Monday, March 19, 2007

The Seagull @ Mad Cow

The Seagull at Mad Cow is absolutely wondrous. David and I saw it yesterday at the matinee! Even the talkback - which was filled with wise and insightful bluehairs - was wonderful.

Some thoughts:

Oftentimes, long, languid stretches in plays can be deadly to an audience. But if the mood is right and the actors are superb – as they both are in this production - these moments can actually create an environment the audience can treasure and learn from. I cannot believe how much I loved the pauses! I hate pauses normally!

The plot is fairly easy – an aging actress has brought her gloomy son and her famous writer boyfriend to her family estate in the country. The son – with a bit of Oedipal drive – writes a small play to impress his mom; he casts a local country girl that he has fallen in love with as the only actor. The play fails and the country girl falls in love with the famous playwright, and from there on it only gets worse.

There are other characters – the brooding estate manager’s daughter, Masha, is in love with the actress’ son. A school teacher is in love with Masha. The estate manager’s wife and a charming doctor are ending a long affair. But largely, the play is about the pointless competition the actress’ son wages on the oblivious playwright – a competition for his mother’s affection, the country girl’s love, and fame and fortune as a writer.

One thing I have always loved about Russian playwright Anton Chekov is that he never wrote about truly selfless or perfect people. There are no moustache-twirling villains, but there are no pure damsels in distress or dashing heroes either. Chekov’s people are usually not malicious or unfeeling, but all of his characters want what they want without thought on how it affects the others around them. Chekov himself was actually forging a new type of theatre – a theatre not built on the histrionics and melodrama and plot of other current theatre around him – but one realistically built on egocentric, flawed people and the telling moments in their lives. In this way, Chekov allows the audience to be god-like, passive observers of how they themselves can be unknowingly self-centered and imperfect and yet still loveable.

Chekov called this comedy – this ability for the audience to see the beauty and warts that the characters themselves seem unable to see. And in a way, it can be funny. And even enlightening.

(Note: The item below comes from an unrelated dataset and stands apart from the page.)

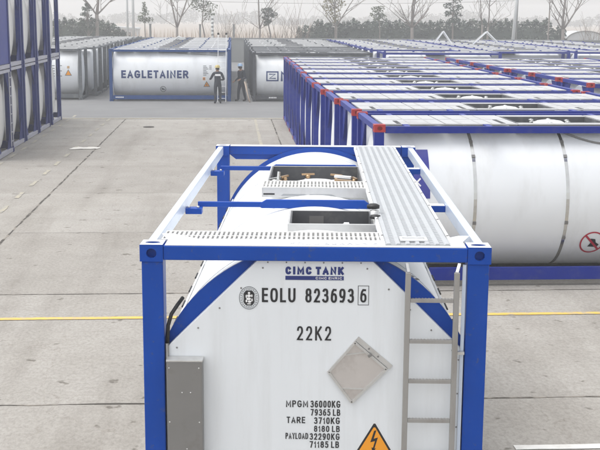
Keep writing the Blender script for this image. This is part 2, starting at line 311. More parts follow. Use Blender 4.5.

But anyone who has seen a bit of theatre can tell you how a Chekov play can go horribly wrong. His scripts can be incredibly heavy and dour. The plays can seem indeterminable. The thin plots, the long pauses, and the even-longer speeches can be deadly, boring, and life-draining. Chekov for a theatre person is like "eat your vegetables;" you do it not because you like it because it's supposedly good for you.

This production at Mad Cow seems to know this; everything seems bent on keeping the play light and agile yet still realistic to Chekov’s intent. The set is light and papery. The actors gamely take on their parts with love and humor but without weight. The music and sound are charming and lilting. The light is dappled. The scene changes are even airy; the actors stay in character and move pieces around as if in a hazy dream.

What this light approach achieves is a power that many other productions miss. There is the two minutes or so that everyone onstage freezes, lost in their own little worlds, listening to distant music. In a bad production, this would seem like undue punishment for an audience. Here, watching memories glimmer across the actress’ shining face, watching the manager’s wife’s eyes fill with tears over her unrequited love, watching the dull school teacher stare at his beloved as she sinks further into self-pity, these pauses are powerful and affecting. There are moments like this throughout the entire play.

The playwright Arthur Miller said that the Russians went to theatre to have their lives changed. A brilliant production of Chekov – like this one – shows us all how it’s done, allowing audiences two hours of release and still, an omniscient view into our own lives, our own faults, and our own indestructible beauty.


Marty Stonerock is an absolute wonder as the vain, aging actress; it's lovely to see this under-rated actress finally get a great part to shine in. Tommy Keesling is perfectly appropriate as the famous but distracted playwright. Robin Olsen is heart-breaking as the lovesick manager's wife pining after the charming local doctor. All over beautiful performances.